Com alguns projetos em andamento e outros engatilhados, Amado destacou o início da exibição de seus projetos em documentário: “Produzimos, por exemplo, um documentário de 20 minutos sobre a eleição do democrata Zohan Mandani, novo prefeito de Nova York, nos Estados Unidos. A gente mandou o Luiz Nachbin para os EUA, ele acompanhou a última semana toda da campanha. Além disso, estamos produzindo quatro curtas documentários sobre o Carnaval de Recife, um projeto em parceria com o YouTube Brasil, que estão sendo filmados e devem ser lançados já em janeiro. E já temos em produção também um outro documentário bem interessante, cujo tema revelaremos em breve, então, aguardem os próximos capítulos!”.

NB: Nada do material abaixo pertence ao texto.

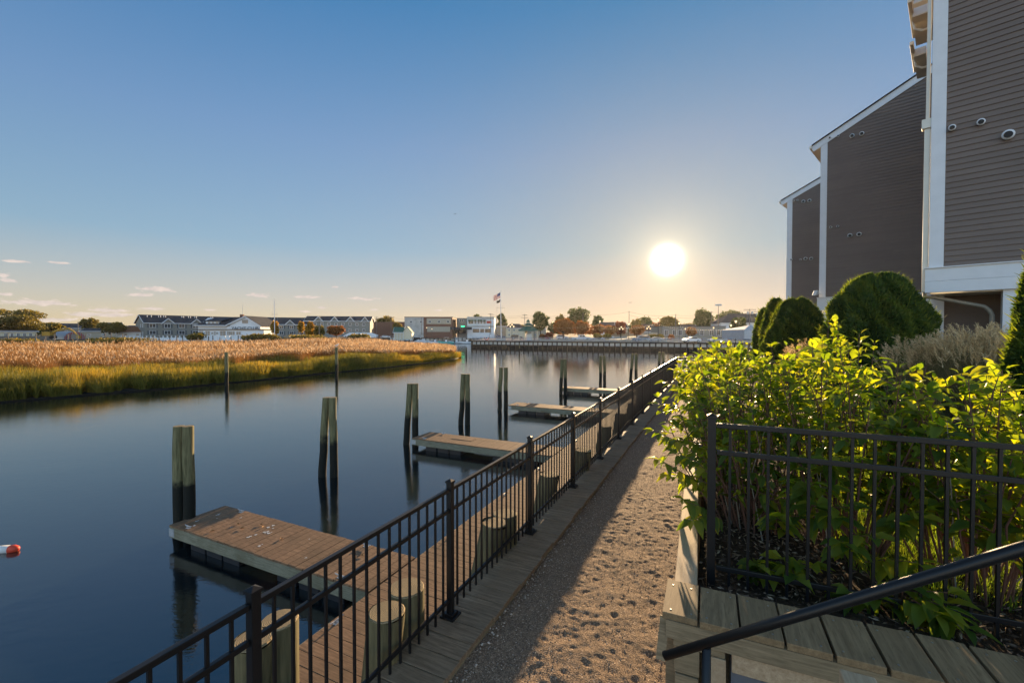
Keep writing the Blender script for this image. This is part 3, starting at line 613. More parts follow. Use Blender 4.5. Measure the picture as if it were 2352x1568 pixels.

O e-mail para pautas e projetos do Amado Mundo é [email protected], da Yvna Sousa, diretora executiva do projeto.

Quem faz o Amado Mundo acontecer

Os responsáveis por tocar o Amado Mundo, entre outros, são: Guilherme Amado, (ex-Metrópoles, Grupo Globo, Veja, Correio Braziliense, Extra e Época), fundador e publisher; Yvna Sousa (ex-Valor Econômico e ex-TV Globo), diretora executiva; Luís Gustavo Ferraz (premiado diretor e roteirista de cinema), diretor audiovisual; Bárbara Guimarães (há 20 anos no mercado publicitário), diretora comercial; Clara Amado (há 14 anos especialista na produção de eventos), diretora de eventos; Flavia Martin (ex-O Globo e Folha de S.Paulo), editora-chefe do site do Amado Mundo; Angelina Nunes (coordenadora do Projeto Tim Lopes, da Abraji), editora de Projetos Especiais; Priscila Montandon (ex-Play9 e Grupo RBS), diretora de estratégia digital; Stella Tó (ex-Globo, g1, BandFM e Mídia Ninja), gerente de produção; as jornalistas Beatriz Bulla e Raquel Cozer, que apresentam programas no canal, além de Caio Barretto Briso (ex-O Globo e The Guardian) e Gabriela Ferreira (ex-Globonews), que atuam na produção e nos bastidores dos programas.